**AIM OF THE EXERCISE:** Beginning with the first line of the data below, reproduce every line unchanged, ending with the line that holds "COL = SC.collection".

/---

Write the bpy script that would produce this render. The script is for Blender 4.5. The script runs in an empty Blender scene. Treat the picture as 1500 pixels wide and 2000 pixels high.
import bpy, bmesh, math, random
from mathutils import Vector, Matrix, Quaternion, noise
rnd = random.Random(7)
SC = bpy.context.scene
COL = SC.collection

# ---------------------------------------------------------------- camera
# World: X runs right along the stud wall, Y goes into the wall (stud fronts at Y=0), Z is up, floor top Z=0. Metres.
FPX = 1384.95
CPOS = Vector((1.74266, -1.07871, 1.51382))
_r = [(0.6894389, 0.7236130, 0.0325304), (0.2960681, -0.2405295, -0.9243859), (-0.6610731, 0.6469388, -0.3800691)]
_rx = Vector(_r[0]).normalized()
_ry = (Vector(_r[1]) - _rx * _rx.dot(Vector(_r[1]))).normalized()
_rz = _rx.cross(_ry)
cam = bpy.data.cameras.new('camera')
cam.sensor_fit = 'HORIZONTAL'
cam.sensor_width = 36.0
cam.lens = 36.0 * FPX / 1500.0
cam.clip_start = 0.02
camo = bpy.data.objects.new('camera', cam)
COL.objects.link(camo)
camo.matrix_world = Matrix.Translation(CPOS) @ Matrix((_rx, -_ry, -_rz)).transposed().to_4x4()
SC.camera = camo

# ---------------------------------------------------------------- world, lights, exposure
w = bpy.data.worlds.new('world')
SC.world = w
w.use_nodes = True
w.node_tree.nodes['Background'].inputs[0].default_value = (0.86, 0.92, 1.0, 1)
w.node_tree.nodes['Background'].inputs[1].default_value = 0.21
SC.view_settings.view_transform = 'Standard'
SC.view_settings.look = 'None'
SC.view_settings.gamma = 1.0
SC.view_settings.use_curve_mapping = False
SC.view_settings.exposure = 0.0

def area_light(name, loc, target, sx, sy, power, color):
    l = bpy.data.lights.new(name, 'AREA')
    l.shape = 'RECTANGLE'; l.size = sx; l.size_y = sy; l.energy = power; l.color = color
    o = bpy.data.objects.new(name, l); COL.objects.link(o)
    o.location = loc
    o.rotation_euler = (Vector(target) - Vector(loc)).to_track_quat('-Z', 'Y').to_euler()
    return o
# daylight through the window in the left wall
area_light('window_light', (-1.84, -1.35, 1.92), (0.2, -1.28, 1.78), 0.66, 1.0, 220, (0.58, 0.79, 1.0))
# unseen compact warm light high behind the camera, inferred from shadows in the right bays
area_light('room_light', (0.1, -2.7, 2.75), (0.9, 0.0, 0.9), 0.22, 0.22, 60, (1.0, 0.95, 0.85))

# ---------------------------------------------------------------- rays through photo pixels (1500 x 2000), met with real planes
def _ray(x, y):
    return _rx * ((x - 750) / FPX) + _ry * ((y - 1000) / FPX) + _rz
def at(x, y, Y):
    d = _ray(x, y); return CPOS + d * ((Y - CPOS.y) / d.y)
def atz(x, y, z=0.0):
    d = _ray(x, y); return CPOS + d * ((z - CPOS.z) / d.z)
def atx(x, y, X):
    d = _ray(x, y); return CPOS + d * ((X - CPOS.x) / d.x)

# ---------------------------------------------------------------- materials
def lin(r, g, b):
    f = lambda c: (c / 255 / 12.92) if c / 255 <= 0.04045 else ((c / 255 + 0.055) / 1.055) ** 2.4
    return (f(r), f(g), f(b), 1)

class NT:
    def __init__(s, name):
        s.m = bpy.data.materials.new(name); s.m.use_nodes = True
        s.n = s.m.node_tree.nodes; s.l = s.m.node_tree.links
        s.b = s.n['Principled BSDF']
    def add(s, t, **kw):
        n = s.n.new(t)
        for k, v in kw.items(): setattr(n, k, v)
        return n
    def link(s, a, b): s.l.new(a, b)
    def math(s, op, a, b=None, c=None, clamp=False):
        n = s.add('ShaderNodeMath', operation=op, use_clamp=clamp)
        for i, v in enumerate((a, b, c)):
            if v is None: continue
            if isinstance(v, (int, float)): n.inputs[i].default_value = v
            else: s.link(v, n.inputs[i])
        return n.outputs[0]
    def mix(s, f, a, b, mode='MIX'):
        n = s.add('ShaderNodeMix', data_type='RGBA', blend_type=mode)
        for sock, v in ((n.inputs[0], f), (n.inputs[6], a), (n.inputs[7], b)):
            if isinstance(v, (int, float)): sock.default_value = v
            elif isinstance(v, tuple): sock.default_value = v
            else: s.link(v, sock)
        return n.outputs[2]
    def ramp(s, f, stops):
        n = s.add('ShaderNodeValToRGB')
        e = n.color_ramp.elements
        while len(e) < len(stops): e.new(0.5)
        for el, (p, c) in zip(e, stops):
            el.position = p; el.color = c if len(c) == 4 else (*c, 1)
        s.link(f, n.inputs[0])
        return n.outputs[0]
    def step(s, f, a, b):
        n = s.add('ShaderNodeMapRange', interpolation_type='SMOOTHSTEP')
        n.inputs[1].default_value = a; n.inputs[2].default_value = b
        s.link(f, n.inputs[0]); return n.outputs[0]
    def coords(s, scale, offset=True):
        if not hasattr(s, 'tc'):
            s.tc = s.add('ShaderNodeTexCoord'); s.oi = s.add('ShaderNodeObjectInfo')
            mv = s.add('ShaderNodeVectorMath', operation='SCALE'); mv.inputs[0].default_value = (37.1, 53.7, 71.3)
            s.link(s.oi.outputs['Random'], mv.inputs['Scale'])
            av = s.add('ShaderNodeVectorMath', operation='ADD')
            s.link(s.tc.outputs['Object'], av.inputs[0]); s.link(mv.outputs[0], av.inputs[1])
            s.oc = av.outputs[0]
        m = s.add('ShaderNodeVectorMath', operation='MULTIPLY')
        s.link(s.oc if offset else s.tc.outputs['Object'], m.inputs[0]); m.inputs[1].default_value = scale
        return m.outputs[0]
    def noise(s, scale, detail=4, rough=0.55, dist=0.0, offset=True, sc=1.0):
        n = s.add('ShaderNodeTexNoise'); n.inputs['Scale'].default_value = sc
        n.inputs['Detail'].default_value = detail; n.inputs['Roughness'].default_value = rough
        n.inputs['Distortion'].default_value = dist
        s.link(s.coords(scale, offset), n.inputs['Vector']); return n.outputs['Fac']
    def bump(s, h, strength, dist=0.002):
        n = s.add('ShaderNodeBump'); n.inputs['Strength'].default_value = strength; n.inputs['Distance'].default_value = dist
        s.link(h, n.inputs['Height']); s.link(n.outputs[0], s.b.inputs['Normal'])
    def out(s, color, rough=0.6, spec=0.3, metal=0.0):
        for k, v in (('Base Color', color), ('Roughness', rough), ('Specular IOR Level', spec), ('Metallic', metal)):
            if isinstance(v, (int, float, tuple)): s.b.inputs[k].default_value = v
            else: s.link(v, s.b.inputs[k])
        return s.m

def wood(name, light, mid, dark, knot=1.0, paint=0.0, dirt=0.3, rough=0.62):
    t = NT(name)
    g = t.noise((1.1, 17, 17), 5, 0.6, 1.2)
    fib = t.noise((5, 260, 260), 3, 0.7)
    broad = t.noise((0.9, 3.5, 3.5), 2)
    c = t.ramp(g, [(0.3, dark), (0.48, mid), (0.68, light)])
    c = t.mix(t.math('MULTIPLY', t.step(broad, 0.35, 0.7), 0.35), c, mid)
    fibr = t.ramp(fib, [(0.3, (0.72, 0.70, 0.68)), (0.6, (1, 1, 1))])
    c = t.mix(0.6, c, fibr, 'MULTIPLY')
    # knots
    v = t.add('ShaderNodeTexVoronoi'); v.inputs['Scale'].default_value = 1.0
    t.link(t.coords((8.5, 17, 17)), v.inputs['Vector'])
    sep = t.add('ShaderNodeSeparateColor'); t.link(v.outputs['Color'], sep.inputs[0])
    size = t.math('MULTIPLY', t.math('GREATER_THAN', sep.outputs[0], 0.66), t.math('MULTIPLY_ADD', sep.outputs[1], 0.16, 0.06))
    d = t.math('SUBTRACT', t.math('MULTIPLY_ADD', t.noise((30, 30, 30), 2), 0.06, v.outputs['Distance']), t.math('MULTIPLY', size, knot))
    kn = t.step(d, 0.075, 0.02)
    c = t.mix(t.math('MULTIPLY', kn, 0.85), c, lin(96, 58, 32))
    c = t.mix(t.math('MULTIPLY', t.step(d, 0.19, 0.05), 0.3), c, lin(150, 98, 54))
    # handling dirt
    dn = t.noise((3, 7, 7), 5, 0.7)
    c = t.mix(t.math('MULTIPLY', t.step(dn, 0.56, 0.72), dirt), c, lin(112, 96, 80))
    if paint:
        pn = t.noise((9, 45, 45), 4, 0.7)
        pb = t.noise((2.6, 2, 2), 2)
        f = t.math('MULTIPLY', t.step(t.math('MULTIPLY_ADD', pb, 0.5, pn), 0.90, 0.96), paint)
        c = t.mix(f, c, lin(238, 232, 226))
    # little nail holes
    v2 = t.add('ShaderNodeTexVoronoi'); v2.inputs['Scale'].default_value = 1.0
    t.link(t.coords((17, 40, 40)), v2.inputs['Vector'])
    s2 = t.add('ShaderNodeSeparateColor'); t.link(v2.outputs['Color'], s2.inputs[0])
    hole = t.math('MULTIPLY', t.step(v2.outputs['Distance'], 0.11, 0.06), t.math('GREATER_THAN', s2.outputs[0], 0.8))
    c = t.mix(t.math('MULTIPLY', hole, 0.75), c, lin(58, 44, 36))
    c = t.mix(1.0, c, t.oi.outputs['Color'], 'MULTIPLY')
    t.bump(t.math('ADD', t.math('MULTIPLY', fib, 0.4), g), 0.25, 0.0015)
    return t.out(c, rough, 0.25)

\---

**TASK ANSWER:**
Write the bpy script that would produce this render. The script is for Blender 4.5. The script runs in an empty Blender scene. Treat the picture as 1500 pixels wide and 2000 pixels high.
import bpy, bmesh, math, random
from mathutils import Vector, Matrix, Quaternion, noise
rnd = random.Random(7)
SC = bpy.context.scene
COL = SC.collection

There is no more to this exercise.